Russia holding Zaporizhzhia nuclear plant ‘hostage,’ Ukraine’s Zelenskyy says
Global News
Russian President Vladimir Putin's invasion, now into its 14th month, has been bogged down for months amid fierce fighting along the eastern front.
Ukraine’s president said Russian troops were holding the Zaporizhzhia nuclear plant “hostage” and its safety could not be guaranteed until they left it, while his forces shut off the frontline town of Avdiivka as they planned their next move.
Russian troops have occupied the nuclear power plant, Europe’s largest, since the early weeks of the invasion of Ukraine and have shown no inclination to relinquish control.
“Holding a nuclear power station hostage for more than a year – this is surely the worst thing that has ever happened in the history of European or world-wide nuclear power,” President Volodymyr Zelenskyy said in his nightly video address.
He decried the Russian presence as “radiation blackmail.”

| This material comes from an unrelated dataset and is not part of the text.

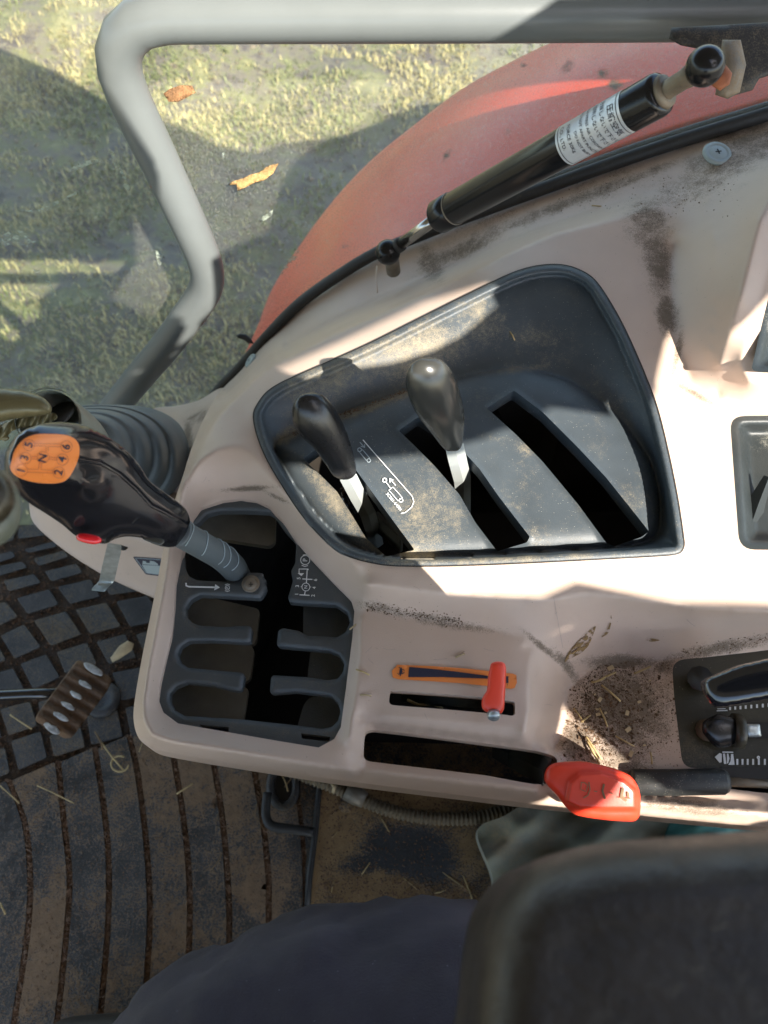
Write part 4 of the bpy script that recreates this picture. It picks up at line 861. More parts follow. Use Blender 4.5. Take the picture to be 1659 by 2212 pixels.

His comments followed a meeting with Rafael Grossi, the director general of the International Atomic Energy Agency (IAEA), at the Dnipro hydroelectric power station – northeast of the Zaporizhzhia plant.
Initiatives on restoring safety and security are “doomed to failure” without a withdrawal of Russian troops from the plant, Zelenskiy said in comments posted on the presidential website.
Russia and Ukraine routinely accuse each other of shelling the Zaporizhzhia plant. Fighting around it and worries of a water shortage and that cooling systems could lose power have raised fears of a nuclear disaster.
A team of IAEA experts has since September been stationed at the plant, which Kyiv has accused Moscow of using as a shield for troops and military hardware.